Sem soberania digital, seremos vulneráveis à manipulação estrangeira.
Isso não significa fomentar um ambiente de isolacionismo tecnológico, mas fomentar a cooperação a partir de ecossistemas de base nacional, independentes e regulados.
O impacto do unilateralismo também é grave na esfera ambiental.
Os países em desenvolvimento são os mais impactados pela mudança do clima.
A COP30, em Belém, será o momento da verdade e da ciência.
Além de trabalhar pela descarbonização planejada da economia global, podemos utilizar os combustíveis fósseis para financiar a transição ecológica.
Precisamos de uma governança climática mais forte, capaz de exercer supervisão efetiva.
O Brasil convida seus parceiros do BRICS a considerar a criação de um Conselho de Mudança do Clima da ONU, que articule diferentes atores, processos e mecanismos que hoje se encontram fragmentados.
Chamo a atenção para o Fundo Florestas Tropicais para Sempre, que queremos lançar na COP30, com o objetivo de remunerar os serviços ecossistêmicos prestados ao planeta.
O Sul Global tem condições de propor outro paradigma de desenvolvimento e de refutar uma nova Guerra Fria.
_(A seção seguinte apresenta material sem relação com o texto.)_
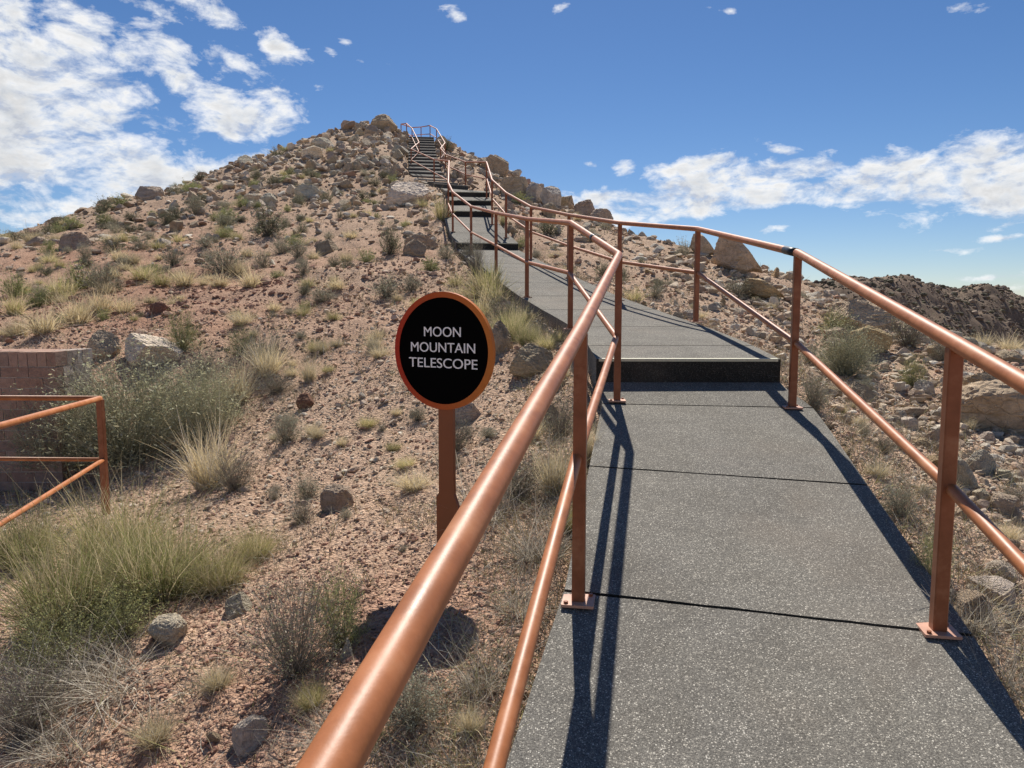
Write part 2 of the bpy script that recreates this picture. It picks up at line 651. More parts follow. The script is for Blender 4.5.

A futura presidência indiana do BRICS contará com todo o apoio do Brasil para seguir na defesa desses ideais.
A Cúpula do G20, sob a presidência sul-africana, também será espaço para um diálogo abrangente sobre os possíveis caminhos para a ordem internacional.
O unilateralismo jamais conduzirá à realização dos propósitos de paz, justiça e prosperidade que nossos antecessores delinearam em 1945.
O BRICS já é o novo nome da defesa do multilateralismo.